Contracts – Elements and Formation

Contracts – Elements and Formation

A contract is simply an agreement between two or more persons to do or not to do a particular thing. However, as with most legal concepts the devil is in the details.

In most jurisdictions a contract is enforceable if it contains four basic elements:

(1)   competent parties;

(2)  proper subject matter;

(3)  offer and acceptance; and

(4)  consideration.

Competent Parties: The individual making the contract must have authority to bid themselves or the party represented. For businesses this authority can be express (actual or implied) or apparent (view from the standpoint of the third person). (See: http://www.pazarlaw.com/authority-to-bind-you-did-what/)

Incompetent parties can include minors and those suffering from mental deficiencies or intoxication. Contracts made between one or more incompetent parties will be deemed unenforceable.

Proper Subject Matter:  The subject matter must be definite and lawful. This part contains the what, when and where of the agreement. A definite subject matter is generally contained in a detailed scope or work or scope of services. The subject matter must be complete and unambiguous.

The purpose must be lawful; an agreement to commit a criminal act or one that is contrary to public policy will be deemed not only illegal but unenforceable.

Offer and Acceptance: This element is sometimes referred to as the “meeting of the minds”.

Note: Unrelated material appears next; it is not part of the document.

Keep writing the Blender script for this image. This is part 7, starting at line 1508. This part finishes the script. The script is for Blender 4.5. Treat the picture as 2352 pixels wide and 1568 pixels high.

An offer is the signification by one party of the willingness to contract with another on certain specified terms; it must be clear, complete and communicated to the other party.

Acceptance is the element that binds the parties. It should be absolute and unambiguous. Acceptance is not conditional or a counteroffer. Silence is generally not enough to constitute acceptance except in some circumstances related to the sale of goods under the Uniform Commercial Code.

Consideration:  Consideration is the inducement. It is the cause, motive, price or impelling influence which convinces a party to enter into an agreement. A promise to pay in the future is adequate consideration.

When all four elements are present an enforceable contract is formed. There are instances where these elements can be proven without a written document, indeed, this may be the case more often than not. It is therefore important to understand the basis of contract formation, enforcement and interpretation in your jurisdiction.